(Scene script records)
#####

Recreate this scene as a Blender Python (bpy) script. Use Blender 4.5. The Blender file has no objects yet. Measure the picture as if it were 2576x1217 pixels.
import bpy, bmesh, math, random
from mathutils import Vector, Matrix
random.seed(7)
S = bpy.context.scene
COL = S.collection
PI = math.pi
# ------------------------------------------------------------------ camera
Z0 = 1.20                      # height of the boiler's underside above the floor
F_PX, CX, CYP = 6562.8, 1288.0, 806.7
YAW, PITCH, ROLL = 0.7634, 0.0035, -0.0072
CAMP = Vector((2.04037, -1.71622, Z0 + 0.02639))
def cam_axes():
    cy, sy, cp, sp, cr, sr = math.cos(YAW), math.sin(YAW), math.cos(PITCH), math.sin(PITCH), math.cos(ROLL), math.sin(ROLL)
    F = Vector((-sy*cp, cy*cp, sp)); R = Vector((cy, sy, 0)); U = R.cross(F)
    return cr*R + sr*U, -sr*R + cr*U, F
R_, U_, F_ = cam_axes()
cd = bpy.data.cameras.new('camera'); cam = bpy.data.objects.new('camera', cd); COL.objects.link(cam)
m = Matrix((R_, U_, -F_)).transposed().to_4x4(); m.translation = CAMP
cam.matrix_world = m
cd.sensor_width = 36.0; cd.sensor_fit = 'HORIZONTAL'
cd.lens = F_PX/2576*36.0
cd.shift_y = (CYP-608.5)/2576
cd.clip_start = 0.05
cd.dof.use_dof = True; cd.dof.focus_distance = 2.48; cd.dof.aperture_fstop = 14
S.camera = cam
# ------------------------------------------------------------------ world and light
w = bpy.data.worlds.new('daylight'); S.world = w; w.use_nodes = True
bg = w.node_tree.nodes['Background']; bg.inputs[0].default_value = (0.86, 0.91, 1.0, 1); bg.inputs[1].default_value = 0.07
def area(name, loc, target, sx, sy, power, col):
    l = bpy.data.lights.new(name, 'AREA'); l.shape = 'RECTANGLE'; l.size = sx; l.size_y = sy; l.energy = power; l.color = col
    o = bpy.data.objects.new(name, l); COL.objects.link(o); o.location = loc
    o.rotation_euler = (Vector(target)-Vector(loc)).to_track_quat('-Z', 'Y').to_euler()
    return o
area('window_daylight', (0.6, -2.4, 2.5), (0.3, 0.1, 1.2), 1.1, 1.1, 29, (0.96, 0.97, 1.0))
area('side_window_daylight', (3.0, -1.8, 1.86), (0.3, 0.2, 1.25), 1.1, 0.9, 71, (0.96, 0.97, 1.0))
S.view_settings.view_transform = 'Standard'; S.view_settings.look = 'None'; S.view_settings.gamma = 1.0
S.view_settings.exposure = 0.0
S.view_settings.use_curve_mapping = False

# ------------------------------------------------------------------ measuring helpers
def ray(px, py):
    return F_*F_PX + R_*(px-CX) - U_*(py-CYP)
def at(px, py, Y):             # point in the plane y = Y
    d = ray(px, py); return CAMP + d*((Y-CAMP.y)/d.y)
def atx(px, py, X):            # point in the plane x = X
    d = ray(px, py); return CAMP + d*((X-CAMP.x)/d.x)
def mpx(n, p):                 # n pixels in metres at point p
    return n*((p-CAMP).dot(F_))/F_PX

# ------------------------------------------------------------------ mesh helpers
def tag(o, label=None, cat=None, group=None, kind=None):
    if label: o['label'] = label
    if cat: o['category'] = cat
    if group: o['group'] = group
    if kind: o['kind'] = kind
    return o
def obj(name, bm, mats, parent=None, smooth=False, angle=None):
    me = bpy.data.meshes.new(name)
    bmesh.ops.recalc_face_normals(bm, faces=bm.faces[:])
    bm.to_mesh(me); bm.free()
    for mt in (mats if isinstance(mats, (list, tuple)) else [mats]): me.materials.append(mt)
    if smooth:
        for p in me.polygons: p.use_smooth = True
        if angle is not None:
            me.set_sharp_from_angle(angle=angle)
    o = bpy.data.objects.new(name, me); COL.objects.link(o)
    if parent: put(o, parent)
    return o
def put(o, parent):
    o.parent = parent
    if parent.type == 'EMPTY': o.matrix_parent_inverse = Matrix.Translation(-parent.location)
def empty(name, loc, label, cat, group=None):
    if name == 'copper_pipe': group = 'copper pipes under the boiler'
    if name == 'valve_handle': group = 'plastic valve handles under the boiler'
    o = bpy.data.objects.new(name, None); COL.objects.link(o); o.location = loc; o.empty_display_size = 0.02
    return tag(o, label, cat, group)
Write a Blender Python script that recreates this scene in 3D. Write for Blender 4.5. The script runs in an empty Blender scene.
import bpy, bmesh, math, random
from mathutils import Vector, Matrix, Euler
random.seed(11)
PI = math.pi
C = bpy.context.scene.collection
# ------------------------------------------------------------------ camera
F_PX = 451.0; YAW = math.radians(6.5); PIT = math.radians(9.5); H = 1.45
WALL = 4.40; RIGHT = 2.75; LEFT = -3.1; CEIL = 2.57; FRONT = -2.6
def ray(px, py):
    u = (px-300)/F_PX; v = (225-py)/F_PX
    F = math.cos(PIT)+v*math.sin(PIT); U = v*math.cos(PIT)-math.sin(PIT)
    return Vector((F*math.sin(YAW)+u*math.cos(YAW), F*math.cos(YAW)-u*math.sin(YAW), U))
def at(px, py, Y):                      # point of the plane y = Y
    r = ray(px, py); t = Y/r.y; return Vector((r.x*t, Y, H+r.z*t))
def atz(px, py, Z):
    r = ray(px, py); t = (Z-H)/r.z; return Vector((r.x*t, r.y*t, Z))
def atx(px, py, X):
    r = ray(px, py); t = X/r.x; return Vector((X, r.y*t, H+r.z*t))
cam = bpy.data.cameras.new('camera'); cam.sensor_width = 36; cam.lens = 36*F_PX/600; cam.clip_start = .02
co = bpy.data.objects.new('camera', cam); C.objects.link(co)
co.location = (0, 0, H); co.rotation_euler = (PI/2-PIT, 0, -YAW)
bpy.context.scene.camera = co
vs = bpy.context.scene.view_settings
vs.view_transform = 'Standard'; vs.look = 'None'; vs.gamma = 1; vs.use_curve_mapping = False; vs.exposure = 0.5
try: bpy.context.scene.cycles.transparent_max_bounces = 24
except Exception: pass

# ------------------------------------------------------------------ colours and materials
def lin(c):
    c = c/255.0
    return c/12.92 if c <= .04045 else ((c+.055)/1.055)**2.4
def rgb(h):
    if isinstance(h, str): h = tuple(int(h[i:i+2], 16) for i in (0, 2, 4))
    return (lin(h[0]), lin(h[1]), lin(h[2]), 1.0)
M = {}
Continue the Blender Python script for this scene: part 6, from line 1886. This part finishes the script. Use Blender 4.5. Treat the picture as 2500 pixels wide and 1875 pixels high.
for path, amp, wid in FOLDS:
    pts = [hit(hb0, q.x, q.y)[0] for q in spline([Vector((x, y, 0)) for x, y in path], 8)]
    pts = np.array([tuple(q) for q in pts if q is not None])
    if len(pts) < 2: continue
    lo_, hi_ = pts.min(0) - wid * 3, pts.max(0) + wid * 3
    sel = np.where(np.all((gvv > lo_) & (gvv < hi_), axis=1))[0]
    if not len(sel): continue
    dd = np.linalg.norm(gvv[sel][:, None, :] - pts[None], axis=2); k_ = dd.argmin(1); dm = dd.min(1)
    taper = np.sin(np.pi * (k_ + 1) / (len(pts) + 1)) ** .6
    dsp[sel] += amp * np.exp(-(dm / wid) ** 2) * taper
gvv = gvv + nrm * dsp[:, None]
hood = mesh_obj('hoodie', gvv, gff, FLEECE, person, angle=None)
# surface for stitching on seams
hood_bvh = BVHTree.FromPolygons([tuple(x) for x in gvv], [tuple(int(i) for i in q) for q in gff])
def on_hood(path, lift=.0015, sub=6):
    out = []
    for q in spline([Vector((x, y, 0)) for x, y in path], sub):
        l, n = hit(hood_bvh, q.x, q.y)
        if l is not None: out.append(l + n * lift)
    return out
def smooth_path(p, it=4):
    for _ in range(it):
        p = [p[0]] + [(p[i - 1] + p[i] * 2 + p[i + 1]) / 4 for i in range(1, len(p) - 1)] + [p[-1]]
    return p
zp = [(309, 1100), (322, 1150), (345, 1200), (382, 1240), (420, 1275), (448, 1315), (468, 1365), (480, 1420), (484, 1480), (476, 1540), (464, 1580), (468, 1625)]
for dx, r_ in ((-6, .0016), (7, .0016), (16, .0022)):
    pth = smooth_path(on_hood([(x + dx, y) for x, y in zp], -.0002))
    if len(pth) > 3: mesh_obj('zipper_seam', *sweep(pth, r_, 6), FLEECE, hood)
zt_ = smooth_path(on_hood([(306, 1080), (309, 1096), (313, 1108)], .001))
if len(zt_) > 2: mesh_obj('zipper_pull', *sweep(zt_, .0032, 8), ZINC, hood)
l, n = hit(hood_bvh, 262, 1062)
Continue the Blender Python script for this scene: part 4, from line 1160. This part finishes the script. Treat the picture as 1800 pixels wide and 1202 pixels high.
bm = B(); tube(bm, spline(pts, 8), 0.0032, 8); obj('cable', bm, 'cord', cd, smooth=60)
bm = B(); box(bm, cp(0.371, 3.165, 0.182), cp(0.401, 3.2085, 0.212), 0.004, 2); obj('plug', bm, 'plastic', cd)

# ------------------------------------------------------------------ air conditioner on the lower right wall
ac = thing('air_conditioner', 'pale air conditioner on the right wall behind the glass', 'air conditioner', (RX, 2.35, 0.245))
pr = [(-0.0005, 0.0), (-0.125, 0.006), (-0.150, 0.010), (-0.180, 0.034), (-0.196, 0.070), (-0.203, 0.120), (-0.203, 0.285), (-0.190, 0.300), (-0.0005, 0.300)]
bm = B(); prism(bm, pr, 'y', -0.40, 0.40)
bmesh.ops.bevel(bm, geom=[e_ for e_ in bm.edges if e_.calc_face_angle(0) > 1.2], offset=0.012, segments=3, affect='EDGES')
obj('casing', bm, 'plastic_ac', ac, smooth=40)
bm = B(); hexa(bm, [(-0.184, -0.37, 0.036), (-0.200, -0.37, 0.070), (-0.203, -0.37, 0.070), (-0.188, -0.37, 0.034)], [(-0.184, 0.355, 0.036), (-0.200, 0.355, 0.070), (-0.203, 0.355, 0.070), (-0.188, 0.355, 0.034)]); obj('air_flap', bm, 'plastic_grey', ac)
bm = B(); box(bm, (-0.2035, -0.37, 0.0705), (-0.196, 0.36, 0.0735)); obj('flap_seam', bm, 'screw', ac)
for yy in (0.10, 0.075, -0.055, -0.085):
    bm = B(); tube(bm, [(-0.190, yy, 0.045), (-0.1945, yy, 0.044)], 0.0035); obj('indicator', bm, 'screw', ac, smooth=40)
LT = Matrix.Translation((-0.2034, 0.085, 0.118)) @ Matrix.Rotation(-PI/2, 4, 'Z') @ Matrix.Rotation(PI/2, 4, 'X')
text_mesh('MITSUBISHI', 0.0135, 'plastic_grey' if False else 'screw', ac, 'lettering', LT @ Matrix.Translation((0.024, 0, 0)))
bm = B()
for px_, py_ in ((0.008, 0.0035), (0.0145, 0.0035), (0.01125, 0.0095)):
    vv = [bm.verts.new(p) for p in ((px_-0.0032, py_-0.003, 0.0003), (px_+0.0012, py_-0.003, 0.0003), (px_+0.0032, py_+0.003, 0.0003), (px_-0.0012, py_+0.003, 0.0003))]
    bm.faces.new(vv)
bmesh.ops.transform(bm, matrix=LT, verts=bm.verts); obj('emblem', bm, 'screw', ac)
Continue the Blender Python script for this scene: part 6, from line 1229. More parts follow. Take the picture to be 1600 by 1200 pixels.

#####

Problem description – Only the lines from the one containing "Continue the Blender Python script for this scene: part 4, from" through the one containing "bm, 'plastic', cd)" are to be extracted, exactly as they appear, with both ends included.

Full response –
Continue the Blender Python script for this scene: part 4, from line 1160. This part finishes the script. Treat the picture as 1800 pixels wide and 1202 pixels high.
bm = B(); tube(bm, spline(pts, 8), 0.0032, 8); obj('cable', bm, 'cord', cd, smooth=60)
bm = B(); box(bm, cp(0.371, 3.165, 0.182), cp(0.401, 3.2085, 0.212), 0.004, 2); obj('plug', bm, 'plastic', cd)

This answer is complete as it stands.